Material provided »
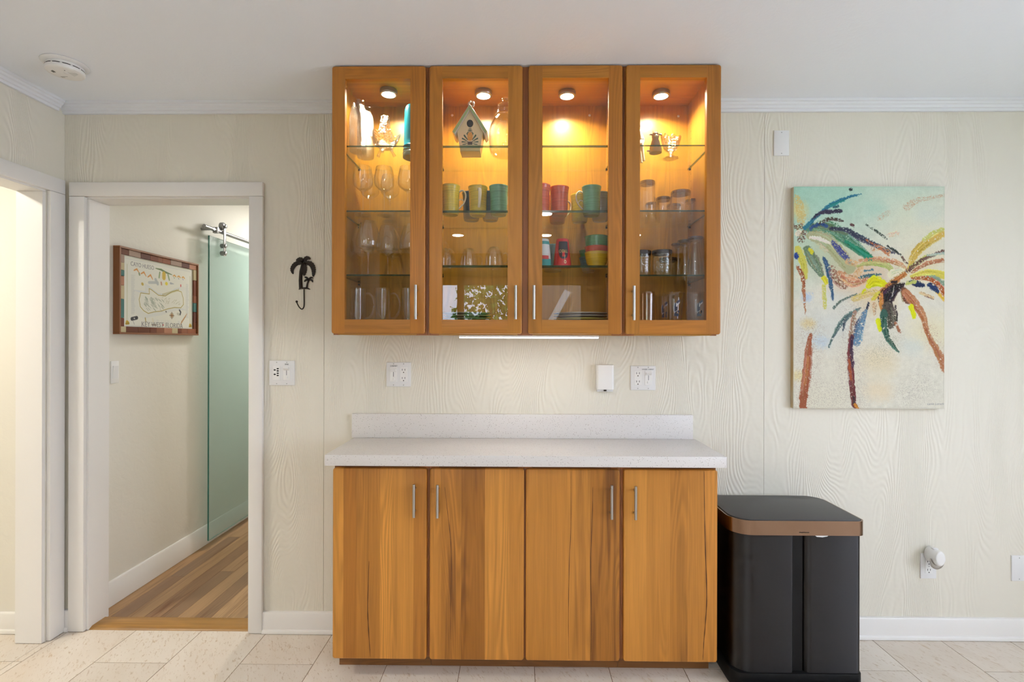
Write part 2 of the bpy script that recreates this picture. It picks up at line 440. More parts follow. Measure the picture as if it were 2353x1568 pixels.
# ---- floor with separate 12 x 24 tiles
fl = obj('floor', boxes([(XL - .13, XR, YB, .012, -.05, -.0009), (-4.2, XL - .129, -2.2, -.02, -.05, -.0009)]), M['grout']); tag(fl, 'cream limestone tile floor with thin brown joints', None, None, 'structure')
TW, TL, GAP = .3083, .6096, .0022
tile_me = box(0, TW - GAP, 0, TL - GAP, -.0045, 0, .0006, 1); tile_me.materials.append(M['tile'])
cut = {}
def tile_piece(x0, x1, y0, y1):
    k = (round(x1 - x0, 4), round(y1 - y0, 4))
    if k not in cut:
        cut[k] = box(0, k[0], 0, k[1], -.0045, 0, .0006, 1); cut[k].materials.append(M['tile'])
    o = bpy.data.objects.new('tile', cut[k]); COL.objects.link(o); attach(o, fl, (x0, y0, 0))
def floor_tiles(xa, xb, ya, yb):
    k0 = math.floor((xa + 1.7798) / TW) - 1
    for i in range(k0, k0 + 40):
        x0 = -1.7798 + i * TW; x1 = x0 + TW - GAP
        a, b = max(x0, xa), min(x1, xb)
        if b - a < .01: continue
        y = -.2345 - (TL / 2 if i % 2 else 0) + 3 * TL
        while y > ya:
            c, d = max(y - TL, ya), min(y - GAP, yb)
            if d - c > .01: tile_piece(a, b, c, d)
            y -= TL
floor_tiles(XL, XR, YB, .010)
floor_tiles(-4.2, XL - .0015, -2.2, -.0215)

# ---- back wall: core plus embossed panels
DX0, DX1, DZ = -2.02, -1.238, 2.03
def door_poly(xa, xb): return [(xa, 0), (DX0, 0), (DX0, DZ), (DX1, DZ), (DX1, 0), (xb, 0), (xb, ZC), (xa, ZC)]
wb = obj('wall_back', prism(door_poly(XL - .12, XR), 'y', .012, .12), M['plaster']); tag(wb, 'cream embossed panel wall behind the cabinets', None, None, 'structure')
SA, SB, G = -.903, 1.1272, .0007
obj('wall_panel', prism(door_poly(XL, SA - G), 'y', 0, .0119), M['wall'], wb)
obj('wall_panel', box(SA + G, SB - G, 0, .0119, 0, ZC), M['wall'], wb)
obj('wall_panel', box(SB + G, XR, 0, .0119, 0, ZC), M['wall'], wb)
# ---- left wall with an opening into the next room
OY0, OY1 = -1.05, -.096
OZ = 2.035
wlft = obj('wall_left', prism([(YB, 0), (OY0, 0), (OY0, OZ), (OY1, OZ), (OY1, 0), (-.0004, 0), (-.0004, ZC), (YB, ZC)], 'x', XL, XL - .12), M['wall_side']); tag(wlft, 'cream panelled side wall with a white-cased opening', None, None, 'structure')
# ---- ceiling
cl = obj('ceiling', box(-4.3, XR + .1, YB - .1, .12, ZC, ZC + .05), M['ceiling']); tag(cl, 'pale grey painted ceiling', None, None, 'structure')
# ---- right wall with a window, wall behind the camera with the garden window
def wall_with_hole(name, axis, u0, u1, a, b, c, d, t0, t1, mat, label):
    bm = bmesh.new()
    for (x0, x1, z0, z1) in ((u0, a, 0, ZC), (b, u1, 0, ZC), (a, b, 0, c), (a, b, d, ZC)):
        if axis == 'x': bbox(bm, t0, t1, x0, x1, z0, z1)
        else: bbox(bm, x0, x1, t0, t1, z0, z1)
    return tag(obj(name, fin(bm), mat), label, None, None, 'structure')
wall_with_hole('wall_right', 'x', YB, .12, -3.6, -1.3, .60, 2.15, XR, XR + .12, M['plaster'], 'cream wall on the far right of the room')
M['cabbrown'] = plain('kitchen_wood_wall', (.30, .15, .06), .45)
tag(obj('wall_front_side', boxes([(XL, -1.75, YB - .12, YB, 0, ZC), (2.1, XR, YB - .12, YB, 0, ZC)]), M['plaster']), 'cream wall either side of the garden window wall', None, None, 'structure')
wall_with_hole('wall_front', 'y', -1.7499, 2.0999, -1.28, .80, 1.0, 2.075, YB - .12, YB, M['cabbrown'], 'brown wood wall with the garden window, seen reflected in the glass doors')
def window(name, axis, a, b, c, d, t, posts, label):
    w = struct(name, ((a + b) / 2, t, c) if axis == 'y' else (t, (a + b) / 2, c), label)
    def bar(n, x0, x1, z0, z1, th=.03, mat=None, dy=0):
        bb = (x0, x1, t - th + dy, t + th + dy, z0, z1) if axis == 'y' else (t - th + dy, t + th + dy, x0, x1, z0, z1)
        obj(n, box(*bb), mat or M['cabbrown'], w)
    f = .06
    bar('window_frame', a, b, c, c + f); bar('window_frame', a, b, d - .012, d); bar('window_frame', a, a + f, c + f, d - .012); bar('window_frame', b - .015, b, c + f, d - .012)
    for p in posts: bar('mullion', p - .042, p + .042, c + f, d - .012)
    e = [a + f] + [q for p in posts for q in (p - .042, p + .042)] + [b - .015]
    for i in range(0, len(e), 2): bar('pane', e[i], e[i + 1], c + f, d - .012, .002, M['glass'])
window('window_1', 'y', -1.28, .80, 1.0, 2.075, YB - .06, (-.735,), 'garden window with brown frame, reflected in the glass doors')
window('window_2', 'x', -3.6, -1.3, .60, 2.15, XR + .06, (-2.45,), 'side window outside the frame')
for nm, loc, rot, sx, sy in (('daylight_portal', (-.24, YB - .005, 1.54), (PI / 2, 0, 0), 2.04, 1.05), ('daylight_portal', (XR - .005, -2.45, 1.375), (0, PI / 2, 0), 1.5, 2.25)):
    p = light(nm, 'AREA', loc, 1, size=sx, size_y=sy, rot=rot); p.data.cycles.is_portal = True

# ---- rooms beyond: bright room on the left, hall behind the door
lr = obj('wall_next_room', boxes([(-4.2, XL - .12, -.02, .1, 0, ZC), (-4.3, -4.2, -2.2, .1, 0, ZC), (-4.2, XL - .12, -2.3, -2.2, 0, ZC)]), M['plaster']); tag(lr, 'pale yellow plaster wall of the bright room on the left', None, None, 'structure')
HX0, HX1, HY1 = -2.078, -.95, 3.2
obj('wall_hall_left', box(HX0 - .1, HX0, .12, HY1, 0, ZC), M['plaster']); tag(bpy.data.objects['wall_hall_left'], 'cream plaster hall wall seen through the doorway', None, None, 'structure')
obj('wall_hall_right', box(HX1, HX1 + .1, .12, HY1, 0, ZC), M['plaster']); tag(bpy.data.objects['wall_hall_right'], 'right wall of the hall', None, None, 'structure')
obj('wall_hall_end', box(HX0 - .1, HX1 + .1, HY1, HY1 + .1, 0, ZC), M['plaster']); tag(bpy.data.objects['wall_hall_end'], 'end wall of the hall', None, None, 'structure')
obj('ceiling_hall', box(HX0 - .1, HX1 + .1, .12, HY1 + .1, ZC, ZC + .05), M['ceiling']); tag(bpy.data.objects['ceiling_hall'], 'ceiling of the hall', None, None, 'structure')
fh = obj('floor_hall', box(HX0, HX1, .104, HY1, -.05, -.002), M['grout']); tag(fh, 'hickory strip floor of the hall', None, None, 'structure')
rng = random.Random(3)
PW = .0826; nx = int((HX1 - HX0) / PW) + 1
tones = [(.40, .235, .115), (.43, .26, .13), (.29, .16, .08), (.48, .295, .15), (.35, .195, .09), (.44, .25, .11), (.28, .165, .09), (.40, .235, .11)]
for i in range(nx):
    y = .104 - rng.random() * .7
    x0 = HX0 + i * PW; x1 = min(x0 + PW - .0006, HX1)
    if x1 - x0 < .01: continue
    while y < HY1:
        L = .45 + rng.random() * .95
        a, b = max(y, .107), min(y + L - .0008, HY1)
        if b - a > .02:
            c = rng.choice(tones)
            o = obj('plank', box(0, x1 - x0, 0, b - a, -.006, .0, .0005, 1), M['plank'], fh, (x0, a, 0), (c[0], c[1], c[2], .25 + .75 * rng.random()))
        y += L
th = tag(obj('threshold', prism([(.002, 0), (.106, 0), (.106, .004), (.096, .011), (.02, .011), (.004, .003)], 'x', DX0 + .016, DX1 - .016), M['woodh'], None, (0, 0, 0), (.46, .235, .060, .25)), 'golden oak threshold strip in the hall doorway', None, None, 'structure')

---

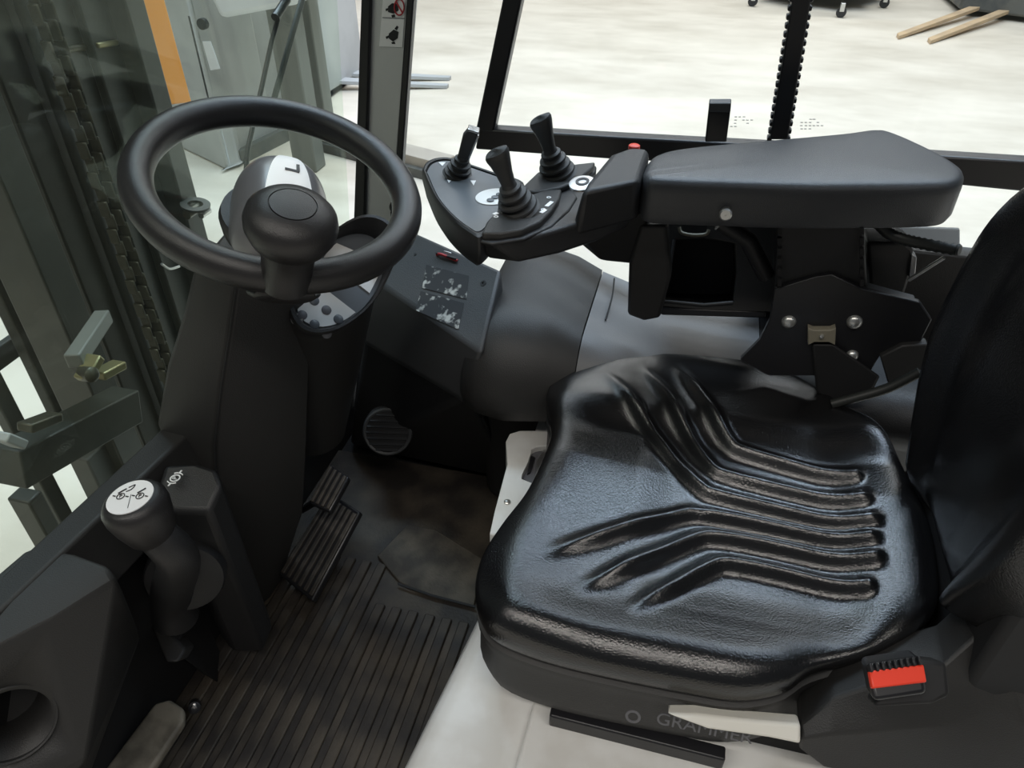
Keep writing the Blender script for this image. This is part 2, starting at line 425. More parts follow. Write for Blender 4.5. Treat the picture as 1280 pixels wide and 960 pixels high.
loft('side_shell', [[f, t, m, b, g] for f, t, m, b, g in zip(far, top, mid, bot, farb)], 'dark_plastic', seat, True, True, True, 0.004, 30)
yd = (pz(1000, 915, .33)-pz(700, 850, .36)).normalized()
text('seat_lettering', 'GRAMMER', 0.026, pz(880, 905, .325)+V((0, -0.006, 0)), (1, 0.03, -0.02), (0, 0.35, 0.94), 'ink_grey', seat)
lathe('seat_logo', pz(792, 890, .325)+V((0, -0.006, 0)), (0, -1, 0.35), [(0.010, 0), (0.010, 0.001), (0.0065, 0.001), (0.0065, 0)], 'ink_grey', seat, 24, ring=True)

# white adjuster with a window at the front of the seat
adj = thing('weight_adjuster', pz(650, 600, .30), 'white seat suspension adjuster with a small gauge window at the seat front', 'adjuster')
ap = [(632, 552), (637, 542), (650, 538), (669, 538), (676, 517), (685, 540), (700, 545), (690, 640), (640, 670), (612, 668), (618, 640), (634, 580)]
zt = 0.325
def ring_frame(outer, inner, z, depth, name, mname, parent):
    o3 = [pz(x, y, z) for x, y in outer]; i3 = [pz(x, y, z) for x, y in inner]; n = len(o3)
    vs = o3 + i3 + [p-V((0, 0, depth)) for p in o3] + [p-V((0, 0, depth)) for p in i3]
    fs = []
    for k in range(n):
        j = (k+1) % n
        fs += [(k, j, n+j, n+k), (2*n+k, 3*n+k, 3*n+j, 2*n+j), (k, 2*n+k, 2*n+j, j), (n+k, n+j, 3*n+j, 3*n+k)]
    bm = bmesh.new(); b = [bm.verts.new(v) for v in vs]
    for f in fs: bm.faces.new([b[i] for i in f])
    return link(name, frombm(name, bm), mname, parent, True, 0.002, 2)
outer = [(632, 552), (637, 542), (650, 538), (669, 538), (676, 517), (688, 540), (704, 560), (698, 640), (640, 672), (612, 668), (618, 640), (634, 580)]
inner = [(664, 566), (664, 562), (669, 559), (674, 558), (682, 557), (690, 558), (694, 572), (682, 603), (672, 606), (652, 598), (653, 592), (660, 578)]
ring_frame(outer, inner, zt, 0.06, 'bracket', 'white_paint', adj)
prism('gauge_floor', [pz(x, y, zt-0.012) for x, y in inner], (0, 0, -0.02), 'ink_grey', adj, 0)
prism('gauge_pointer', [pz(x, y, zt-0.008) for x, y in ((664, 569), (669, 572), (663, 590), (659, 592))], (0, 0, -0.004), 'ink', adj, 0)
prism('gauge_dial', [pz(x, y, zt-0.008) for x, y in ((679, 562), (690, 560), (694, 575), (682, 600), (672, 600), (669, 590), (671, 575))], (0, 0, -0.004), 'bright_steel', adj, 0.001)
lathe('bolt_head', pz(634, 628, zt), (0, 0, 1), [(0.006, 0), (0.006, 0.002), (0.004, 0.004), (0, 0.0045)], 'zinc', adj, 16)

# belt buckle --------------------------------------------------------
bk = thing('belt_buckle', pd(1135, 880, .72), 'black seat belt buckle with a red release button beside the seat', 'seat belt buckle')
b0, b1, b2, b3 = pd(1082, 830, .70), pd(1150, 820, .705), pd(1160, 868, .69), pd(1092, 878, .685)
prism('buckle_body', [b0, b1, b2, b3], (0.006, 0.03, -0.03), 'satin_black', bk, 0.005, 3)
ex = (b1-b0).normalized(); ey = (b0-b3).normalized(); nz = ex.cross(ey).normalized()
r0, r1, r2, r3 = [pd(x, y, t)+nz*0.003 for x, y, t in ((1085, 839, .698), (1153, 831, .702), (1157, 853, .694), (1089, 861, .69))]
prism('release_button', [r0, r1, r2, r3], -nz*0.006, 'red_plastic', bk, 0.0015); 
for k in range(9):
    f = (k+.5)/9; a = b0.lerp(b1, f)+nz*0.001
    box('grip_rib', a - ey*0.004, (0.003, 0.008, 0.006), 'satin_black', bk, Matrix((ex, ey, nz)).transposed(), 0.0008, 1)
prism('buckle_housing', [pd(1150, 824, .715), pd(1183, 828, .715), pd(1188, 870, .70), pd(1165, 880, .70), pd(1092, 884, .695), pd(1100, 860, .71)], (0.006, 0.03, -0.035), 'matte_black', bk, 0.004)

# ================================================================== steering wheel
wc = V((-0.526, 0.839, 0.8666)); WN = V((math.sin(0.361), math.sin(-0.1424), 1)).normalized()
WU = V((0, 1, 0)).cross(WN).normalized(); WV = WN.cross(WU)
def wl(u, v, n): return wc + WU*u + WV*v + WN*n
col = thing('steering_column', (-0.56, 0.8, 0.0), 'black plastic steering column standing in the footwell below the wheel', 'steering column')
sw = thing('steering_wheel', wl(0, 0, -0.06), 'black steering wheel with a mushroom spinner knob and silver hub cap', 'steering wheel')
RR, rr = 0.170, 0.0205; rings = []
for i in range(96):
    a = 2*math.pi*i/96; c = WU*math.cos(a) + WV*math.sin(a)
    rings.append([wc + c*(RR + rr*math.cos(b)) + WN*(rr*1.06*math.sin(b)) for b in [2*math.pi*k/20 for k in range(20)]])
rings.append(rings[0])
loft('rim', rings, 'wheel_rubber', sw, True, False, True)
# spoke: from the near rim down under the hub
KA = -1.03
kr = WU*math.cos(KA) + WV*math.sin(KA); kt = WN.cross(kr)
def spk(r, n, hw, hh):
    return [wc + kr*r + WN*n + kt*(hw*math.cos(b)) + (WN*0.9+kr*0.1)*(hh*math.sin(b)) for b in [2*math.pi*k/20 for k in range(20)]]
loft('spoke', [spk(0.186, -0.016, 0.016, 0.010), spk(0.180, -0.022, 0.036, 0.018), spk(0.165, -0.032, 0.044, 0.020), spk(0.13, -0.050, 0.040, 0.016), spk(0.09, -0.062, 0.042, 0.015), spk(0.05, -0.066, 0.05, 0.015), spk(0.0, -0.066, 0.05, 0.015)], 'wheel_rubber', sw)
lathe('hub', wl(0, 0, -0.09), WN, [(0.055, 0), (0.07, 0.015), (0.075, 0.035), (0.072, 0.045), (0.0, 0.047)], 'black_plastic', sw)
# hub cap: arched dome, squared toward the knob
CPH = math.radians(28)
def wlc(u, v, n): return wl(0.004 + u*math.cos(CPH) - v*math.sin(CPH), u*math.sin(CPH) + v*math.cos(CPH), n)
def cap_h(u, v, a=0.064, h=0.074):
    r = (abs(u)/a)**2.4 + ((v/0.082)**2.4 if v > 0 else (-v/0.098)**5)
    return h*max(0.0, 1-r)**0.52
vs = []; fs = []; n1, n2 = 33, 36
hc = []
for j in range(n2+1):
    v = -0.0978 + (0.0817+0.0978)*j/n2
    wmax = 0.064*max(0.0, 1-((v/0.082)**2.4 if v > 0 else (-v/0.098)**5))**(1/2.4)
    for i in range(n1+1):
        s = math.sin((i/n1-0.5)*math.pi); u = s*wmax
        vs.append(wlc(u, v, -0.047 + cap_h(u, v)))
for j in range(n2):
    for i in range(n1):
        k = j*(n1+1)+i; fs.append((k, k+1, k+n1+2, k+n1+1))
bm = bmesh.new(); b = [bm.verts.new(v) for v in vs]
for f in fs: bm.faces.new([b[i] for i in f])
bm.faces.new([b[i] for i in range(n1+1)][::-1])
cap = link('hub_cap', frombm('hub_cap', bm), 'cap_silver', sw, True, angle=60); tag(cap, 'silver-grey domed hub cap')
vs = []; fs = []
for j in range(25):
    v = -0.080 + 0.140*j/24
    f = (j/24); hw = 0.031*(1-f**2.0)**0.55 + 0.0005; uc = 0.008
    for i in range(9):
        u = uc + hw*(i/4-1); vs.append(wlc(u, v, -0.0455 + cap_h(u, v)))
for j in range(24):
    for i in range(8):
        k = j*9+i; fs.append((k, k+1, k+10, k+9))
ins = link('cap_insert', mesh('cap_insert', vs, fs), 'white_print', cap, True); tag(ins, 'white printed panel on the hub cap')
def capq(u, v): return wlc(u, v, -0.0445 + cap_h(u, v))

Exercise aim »
Within the listing above, locate the line containing "Write part 2" and the line containing "floor_tiles(-4.2, XL - .0015, -2.2, -.0215)". Reproduce those two lines and all lines between them exactly, with nothing added.

Answer »
Write part 2 of the bpy script that recreates this picture. It picks up at line 440. More parts follow. Measure the picture as if it were 2353x1568 pixels.
# ---- floor with separate 12 x 24 tiles
fl = obj('floor', boxes([(XL - .13, XR, YB, .012, -.05, -.0009), (-4.2, XL - .129, -2.2, -.02, -.05, -.0009)]), M['grout']); tag(fl, 'cream limestone tile floor with thin brown joints', None, None, 'structure')
TW, TL, GAP = .3083, .6096, .0022
tile_me = box(0, TW - GAP, 0, TL - GAP, -.0045, 0, .0006, 1); tile_me.materials.append(M['tile'])
cut = {}
def tile_piece(x0, x1, y0, y1):
    k = (round(x1 - x0, 4), round(y1 - y0, 4))
    if k not in cut:
        cut[k] = box(0, k[0], 0, k[1], -.0045, 0, .0006, 1); cut[k].materials.append(M['tile'])
    o = bpy.data.objects.new('tile', cut[k]); COL.objects.link(o); attach(o, fl, (x0, y0, 0))
def floor_tiles(xa, xb, ya, yb):
    k0 = math.floor((xa + 1.7798) / TW) - 1
    for i in range(k0, k0 + 40):
        x0 = -1.7798 + i * TW; x1 = x0 + TW - GAP
        a, b = max(x0, xa), min(x1, xb)
        if b - a < .01: continue
        y = -.2345 - (TL / 2 if i % 2 else 0) + 3 * TL
        while y > ya:
            c, d = max(y - TL, ya), min(y - GAP, yb)
            if d - c > .01: tile_piece(a, b, c, d)
            y -= TL
floor_tiles(XL, XR, YB, .010)
floor_tiles(-4.2, XL - .0015, -2.2, -.0215)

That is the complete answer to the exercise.